The IT Checklist to Prevent Data Breach

A big part of data security is the proactive prevention of data loss, theft, and security breach, and it is always better to prevent these from happening instead of mitigating attacks.

Here is an IT checklist for organizations to go over to prevent breaches from happening. This checklist does not only cover the roles and responsibilities of IT personnel but more importantly, should be known by all employees or team members that have access to critical and confidential data of the company.

Examples of these data include intellectual property such as source codes, product design documents, internal price lists, corporate data such as financial and strategic planning documents, research for mergers and acquisitions, employee information, and customer data—social security numbers, credit card information or financial statements.

Best Practices to Prevent A Data Breach

1. Ensure strict documentation on changes.

Seventy percent of companies undermine the importance of documenting changes, putting most critical IT systems at risk of security violations and downtime according to the 2015 State of IT Changes survey.

This practice ensures that visibility across the entire IT infrastructure is kept and provides a complete audit trail of system activities and changes made.

The human factor is always the most vulnerable area in security and considering thorough documentation of user activity as a solution, reduces the risk of employees’ inadvertence or negligence.

2. Identify threats.

A part of your data security’s responsibility is to be updated with the latest threats to security. This can be done by correlating application security quality with global security intelligence.

Ensure that your users are alerted for potential breach methods along with updating your software and infrastructure accordingly.

The gateway to your data is through your applications. Attackers know these are a weak link, making them look for vulnerabilities in applications that provide access to sensitive data. Testing applications for security vulnerabilities reduces the risk of a data breach.

3. Be proactive when it comes to information protection.

The main point of data security is to protect company information while the main component of data security is knowing your data and who has access to it.

Privilege abuse is hard to detect, so restricting access to the company’s most confidential and sensitive data to those who need it and monitoring those with privileges will greatly help in ensuring that data stays protected.

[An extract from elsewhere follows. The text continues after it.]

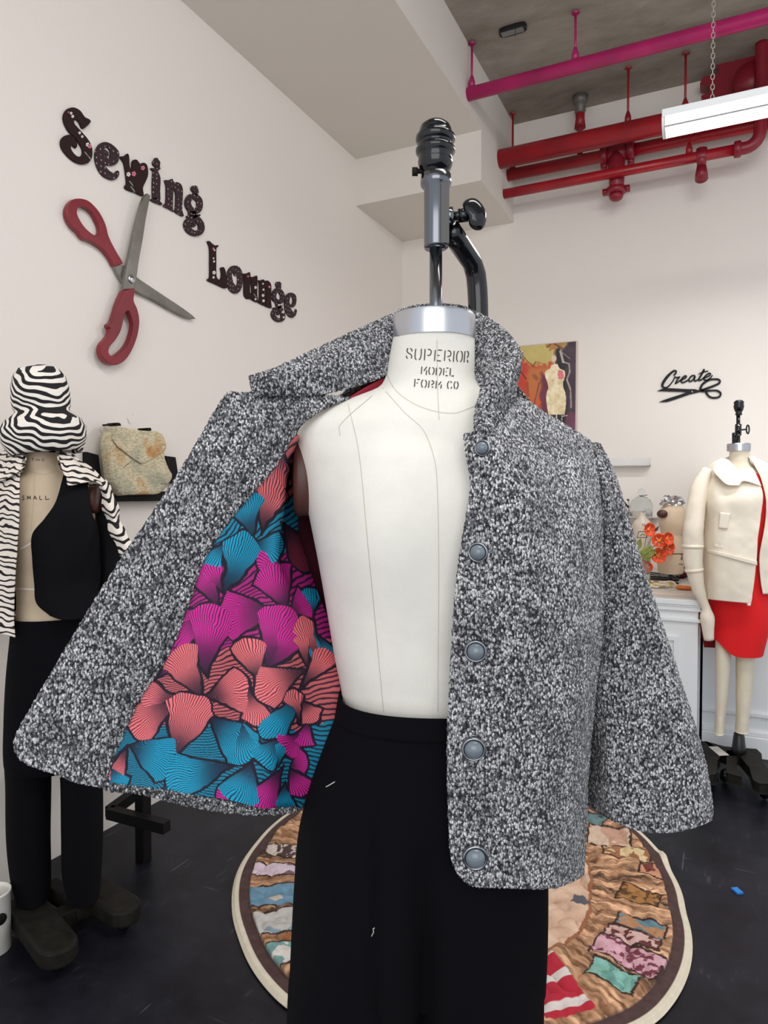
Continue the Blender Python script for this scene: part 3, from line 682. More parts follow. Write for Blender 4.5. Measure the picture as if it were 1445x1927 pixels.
def fan_print(q):
    """ginkgo fans with radiating lines; q in crop units"""
    sh = q.shape[:-1]
    wq = q + 16 * np.stack([vnoise(q / 80.0, 3), vnoise(q / 80.0, 9)], -1) + 3 * np.stack([vnoise(q / 22.0, 5), vnoise(q / 22.0, 7)], -1)
    best = np.full(sh, -1e9); second = np.full(sh, -1e9); out = np.zeros(sh + (3,))
    for k, (ap, tp, hw, col) in enumerate(FANS):
        ap = np.array(ap, float); tp = np.array(tp, float); ax = tp - ap; Ln = np.linalg.norm(ax) * 1.1; ax /= np.linalg.norm(ax); nx = np.array([-ax[1], ax[0]]); hw = hw * 1.28
        d = wq - ap; t = d @ ax / Ln; s = d @ nx / hw; sm = np.clip(t, 0, 1)
        wdt = (sm ** 1.05) * 1.02; cap_ = 1.0 - 0.42 * np.clip(np.abs(s), 0, 3) ** 2.2
        ed = np.minimum((wdt - np.abs(s)) * hw * .9, (cap_ - t) * Ln) + np.minimum(t, 0) * Ln
        ed = np.where(ed > 0, np.minimum(ed, 14) + k * .001 + np.minimum(k * .5, 25), ed)
        r = s / np.maximum(sm ** 1.15, .03); nl = max(5, round(hw / 15.5))
        lw = 0.27 + 0.6 * np.clip(1 - t * 1.5, 0, 1) ** 1.5
        per = np.maximum(hw * sm ** 1.15 / nl, 1.0)
        line = np.clip((lw * .5 - np.abs(((r * nl + 40.5) % 1) - .5)) * per / 2.6 + .5, 0, 1)[..., None]
        dark = np.clip(1.0 - .75 * np.clip(1 - t * 1.5, 0, 1) ** 1.6, 0.25, 1)
        cb = np.array(col, float) * dark[..., None]
        c = cb * (1 - line) + np.array((22, 12, 40.)) * line
        inner = np.minimum((wdt - np.abs(s)) * hw * .9, (cap_ - t) * Ln)
        oc = np.clip((9.5 - np.abs(inner)) / 3.0, 0, 1)[..., None]
        c = c * (1 - oc) + np.array((20, 10, 34.)) * oc
        win = ed > best
        second = np.where(win, best, np.maximum(second, ed)); best = np.where(win, ed, best)
        inner = np.minimum((wdt - np.abs(s)) * hw * .9, (cap_ - t) * Ln)
        c = np.where((np.abs(inner) < 4.5)[..., None], np.array((20, 10, 34.)), c)
        out = np.where(win[..., None], c, out)
    q = q + 60 * np.stack([vnoise(q / 60.0, 13), vnoise(q / 60.0, 19)], -1)
    base = np.where((q[..., 1:2] < 280), np.array(C_), np.where(q[..., 1:2] < 600, np.array(T_), np.where(q[..., 1:2] < 1010, np.array(M_), np.where(q[..., 1:2] < 1430, np.array(C_), np.array(T_))))).astype(float)
    ph = np.arctan2(wq[..., 1] - 1500, wq[..., 0] + 350) * 62
    ln = np.clip((.16 - np.abs(ph % 1 - .5)) * 6 + .5, 0, 1)[..., None]
    out = np.where((best < -5)[..., None], base * .8 * (1 - ln) + np.array((22, 12, 40.)) * ln, out)
    return out
qc = (px2 - np.array([180, 820.])) / .384
rgb = fan_print(qc)
gw = PA(LG); nn = grid_normals(gw)
gw = gw + nn * (.0025 * fbm(gw * 16, 3, 2) + .004 * np.sin(px2[..., 0] / 24 + px2[..., 1] / 160) * np.clip((px2[..., 0] - 330) / 200, 0, 1))[..., None]
liningo = mesh_obj('printed_lining', gw, grid_faces(640, 470), m_print, JK, label='cotton lining printed with teal, coral and magenta fans')
set_print(liningo, rgb)
# outer shell behind the lining with the hem that shows below it
ns = grid_normals(gw); view = gw - np.array([0, 0, H]); sg = np.sign((ns * view).sum(-1))[..., None]
sh_ = (gw + ns * sg * .0085)[::3, :290:3]; rs = np.random.RandomState(2); sh_ = sh_ + rs.uniform(-1, 1, sh_.shape) * JT
mesh_obj('right_front_shell', sh_, grid_faces(*sh_.shape[:2]), m_tweed, JK)
cloth('hem_edge', [[(196,1474,.858),(260,1484,.868),(330,1491,.882),(395,1503,.90),(450,1516,.918),(500,1524,.935),(558,1522,.965)], [(200,1486,.856),(262,1491,.868),(320,1506,.884),(385,1521,.905),(445,1529,.922),(500,1531,.938),(558,1525,.968)]], 16, 220, m_tweed, JK, .006, .0012)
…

Data minimization and access control is also a powerful element. Users shouldn’t collect or have information that they don’t need. IT security, as part of database management, should also reduce the number of places users can retain data in the network.

Access to sensitive data can also be on an “as needed” basis, with strict documentation of access control.

4. Implement security policies strictly and consistently.

Continuous auditing of data changes, user activities, system configurations, and security policies helps ensure critical mistakes don’t happen and areas don’t become vulnerable for breaches.

5. Audit and evaluate your environment and network security policies continuously.

Analytics that is generated from audits help detect security incidents and find the cause of each violation. It also provides proof when a company needs to pass compliance audits.

Look Beyond Your IT Security Department

To help ensure breaches are prevented, one must look beyond the IT security department by going beyond and evaluating other departments.

Evaluate employee exit strategies (HR department), remote project protocol (Operations), on and off-site data storage practices such as BYOB devices, among other things. Once you have evaluated policies, establish new or better policies and procedures and set up safeguards.

You should also hold vendors and partners to the same standards. Third-party service providers need to maintain the same level of security standards and deploy the same measures in compliance with your federal regulations.

As hackers get more and more sophisticated, the best thing that companies – no matter the size – can do is mitigate risks and set-up control measures. In a virtual world where it’s possible to be untraceable, the best protection is preparation.